* BEGIN *

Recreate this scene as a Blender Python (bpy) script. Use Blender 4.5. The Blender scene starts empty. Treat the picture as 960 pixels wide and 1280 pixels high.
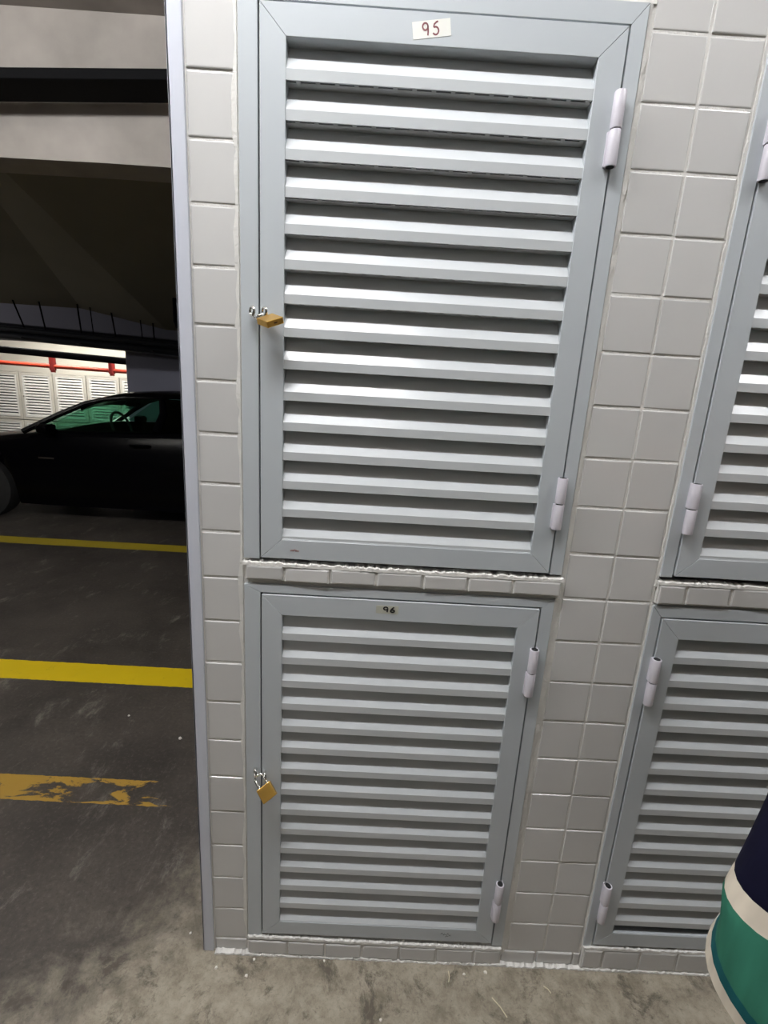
import bpy, bmesh, math, random
from mathutils import Vector, Matrix, Euler
random.seed(7)
PI = math.pi
scn = bpy.context.scene
C = scn.collection

# ------------------------------------------------------------------ camera
cam = bpy.data.cameras.new('camera'); cam_ob = bpy.data.objects.new('camera', cam); C.objects.link(cam_ob)
R = Matrix(((0.99830827, -0.05677899, -0.01251947), (0.00132865, 0.23754413, -0.97137584), (0.05812767, 0.9697159, 0.23721771)))
cam_ob.matrix_world = Matrix.Translation((-0.523, -0.9966, 1.5075)) @ R.to_4x4()
cam.sensor_fit = 'HORIZONTAL'; cam.sensor_width = 36.0; cam.lens = 36.0 * 598.6 / 960.0
cam.clip_start = 0.02; cam.clip_end = 100
scn.camera = cam_ob

# ------------------------------------------------------------------ world, exposure
w = bpy.data.worlds.new('world'); scn.world = w; w.use_nodes = True
w.node_tree.nodes['Background'].inputs[0].default_value = (0.6, 0.65, 0.75, 1)
w.node_tree.nodes['Background'].inputs[1].default_value = 0.02
scn.view_settings.view_transform = 'Standard'; scn.view_settings.look = 'None'
scn.view_settings.exposure = 0.0; scn.view_settings.gamma = 1.0; scn.view_settings.use_curve_mapping = False
LAMP_MAIN = 330.0      # radiance of the tubes over the lockers
LAMP_FILL = 22.0       # radiance of the unseen tubes added as corridor fill
LAMP_DRIVE = 150.0     # radiance of the tubes over the drive, left of the picture
LAMP_FAR = 640.0       # radiance of the tubes in the locker room beyond
FLOOR_Z = 0.0; CEIL_Z = 3.27

# ------------------------------------------------------------------ node helpers
def mat(name, color=(.5, .5, .5), rough=.5, metal=0.0, spec=.5, bump=0.0, bscale=60.0, vary=0.0, vscale=3.0, coat=0.0, island=0.0):
    m = bpy.data.materials.new(name); m.use_nodes = True
    nt = m.node_tree; b = nt.nodes['Principled BSDF']
    b.inputs['Base Color'].default_value = (*color, 1); b.inputs['Roughness'].default_value = rough
    b.inputs['Metallic'].default_value = metal; b.inputs['Specular IOR Level'].default_value = spec
    b.inputs['Coat Weight'].default_value = coat; b.inputs['Coat Roughness'].default_value = .08
    tc = nt.nodes.new('ShaderNodeTexCoord')
    src = None
    if vary > 0:
        n = nt.nodes.new('ShaderNodeTexNoise'); n.inputs['Scale'].default_value = vscale; n.inputs['Detail'].default_value = 6
        nt.links.new(tc.outputs['Object'], n.inputs['Vector'])
        src = n.outputs['Fac']; amt = vary
    if island > 0:
        g = nt.nodes.new('ShaderNodeNewGeometry'); src2 = g.outputs['Random Per Island']
        if src is None: src = src2; amt = island
        else:
            mx = nt.nodes.new('ShaderNodeMix'); mx.inputs[0].default_value = island / (island + vary)
            nt.links.new(src, mx.inputs[2]); nt.links.new(src2, mx.inputs[3]); src = mx.outputs[0]; amt = vary + island
    if src is not None:
        r = nt.nodes.new('ShaderNodeMapRange'); r.inputs[3].default_value = 1 - amt; r.inputs[4].default_value = 1 + amt
        nt.links.new(src, r.inputs[0])
        v = nt.nodes.new('ShaderNodeVectorMath'); v.operation = 'SCALE'; v.inputs[0].default_value = color
        nt.links.new(r.outputs[0], v.inputs['Scale']); nt.links.new(v.outputs[0], b.inputs['Base Color'])
    if bump > 0:
        n = nt.nodes.new('ShaderNodeTexNoise'); n.inputs['Scale'].default_value = bscale; n.inputs['Detail'].default_value = 4
        nt.links.new(tc.outputs['Object'], n.inputs['Vector'])
        bp = nt.nodes.new('ShaderNodeBump'); bp.inputs['Strength'].default_value = bump; bp.inputs['Distance'].default_value = .002
        nt.links.new(n.outputs['Fac'], bp.inputs['Height']); nt.links.new(bp.outputs[0], b.inputs['Normal'])
    return m
def emit(name, color, strength):
    m = bpy.data.materials.new(name); m.use_nodes = True; nt = m.node_tree; nt.nodes.clear()
    e = nt.nodes.new('ShaderNodeEmission'); e.inputs[0].default_value = (*color, 1); e.inputs[1].default_value = strength
    o = nt.nodes.new('ShaderNodeOutputMaterial'); nt.links.new(e.outputs[0], o.inputs[0]); return m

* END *

Leave out the pictures and retype every line above exactly.

**Exercise answer**
Recreate this scene as a Blender Python (bpy) script. Use Blender 4.5. The Blender scene starts empty. Treat the picture as 960 pixels wide and 1280 pixels high.
import bpy, bmesh, math, random
from mathutils import Vector, Matrix, Euler
random.seed(7)
PI = math.pi
scn = bpy.context.scene
C = scn.collection

# ------------------------------------------------------------------ camera
cam = bpy.data.cameras.new('camera'); cam_ob = bpy.data.objects.new('camera', cam); C.objects.link(cam_ob)
R = Matrix(((0.99830827, -0.05677899, -0.01251947), (0.00132865, 0.23754413, -0.97137584), (0.05812767, 0.9697159, 0.23721771)))
cam_ob.matrix_world = Matrix.Translation((-0.523, -0.9966, 1.5075)) @ R.to_4x4()
cam.sensor_fit = 'HORIZONTAL'; cam.sensor_width = 36.0; cam.lens = 36.0 * 598.6 / 960.0
cam.clip_start = 0.02; cam.clip_end = 100
scn.camera = cam_ob

# ------------------------------------------------------------------ world, exposure
w = bpy.data.worlds.new('world'); scn.world = w; w.use_nodes = True
w.node_tree.nodes['Background'].inputs[0].default_value = (0.6, 0.65, 0.75, 1)
w.node_tree.nodes['Background'].inputs[1].default_value = 0.02
scn.view_settings.view_transform = 'Standard'; scn.view_settings.look = 'None'
scn.view_settings.exposure = 0.0; scn.view_settings.gamma = 1.0; scn.view_settings.use_curve_mapping = False
LAMP_MAIN = 330.0      # radiance of the tubes over the lockers
LAMP_FILL = 22.0       # radiance of the unseen tubes added as corridor fill
LAMP_DRIVE = 150.0     # radiance of the tubes over the drive, left of the picture
LAMP_FAR = 640.0       # radiance of the tubes in the locker room beyond
FLOOR_Z = 0.0; CEIL_Z = 3.27

# ------------------------------------------------------------------ node helpers
def mat(name, color=(.5, .5, .5), rough=.5, metal=0.0, spec=.5, bump=0.0, bscale=60.0, vary=0.0, vscale=3.0, coat=0.0, island=0.0):
    m = bpy.data.materials.new(name); m.use_nodes = True
    nt = m.node_tree; b = nt.nodes['Principled BSDF']
    b.inputs['Base Color'].default_value = (*color, 1); b.inputs['Roughness'].default_value = rough
    b.inputs['Metallic'].default_value = metal; b.inputs['Specular IOR Level'].default_value = spec
    b.inputs['Coat Weight'].default_value = coat; b.inputs['Coat Roughness'].default_value = .08
    tc = nt.nodes.new('ShaderNodeTexCoord')
    src = None
    if vary > 0:
        n = nt.nodes.new('ShaderNodeTexNoise'); n.inputs['Scale'].default_value = vscale; n.inputs['Detail'].default_value = 6
        nt.links.new(tc.outputs['Object'], n.inputs['Vector'])
        src = n.outputs['Fac']; amt = vary
    if island > 0:
        g = nt.nodes.new('ShaderNodeNewGeometry'); src2 = g.outputs['Random Per Island']
        if src is None: src = src2; amt = island
        else:
            mx = nt.nodes.new('ShaderNodeMix'); mx.inputs[0].default_value = island / (island + vary)
            nt.links.new(src, mx.inputs[2]); nt.links.new(src2, mx.inputs[3]); src = mx.outputs[0]; amt = vary + island
    if src is not None:
        r = nt.nodes.new('ShaderNodeMapRange'); r.inputs[3].default_value = 1 - amt; r.inputs[4].default_value = 1 + amt
        nt.links.new(src, r.inputs[0])
        v = nt.nodes.new('ShaderNodeVectorMath'); v.operation = 'SCALE'; v.inputs[0].default_value = color
        nt.links.new(r.outputs[0], v.inputs['Scale']); nt.links.new(v.outputs[0], b.inputs['Base Color'])
    if bump > 0:
        n = nt.nodes.new('ShaderNodeTexNoise'); n.inputs['Scale'].default_value = bscale; n.inputs['Detail'].default_value = 4
        nt.links.new(tc.outputs['Object'], n.inputs['Vector'])
        bp = nt.nodes.new('ShaderNodeBump'); bp.inputs['Strength'].default_value = bump; bp.inputs['Distance'].default_value = .002
        nt.links.new(n.outputs['Fac'], bp.inputs['Height']); nt.links.new(bp.outputs[0], b.inputs['Normal'])
    return m
def emit(name, color, strength):
    m = bpy.data.materials.new(name); m.use_nodes = True; nt = m.node_tree; nt.nodes.clear()
    e = nt.nodes.new('ShaderNodeEmission'); e.inputs[0].default_value = (*color, 1); e.inputs[1].default_value = strength
    o = nt.nodes.new('ShaderNodeOutputMaterial'); nt.links.new(e.outputs[0], o.inputs[0]); return m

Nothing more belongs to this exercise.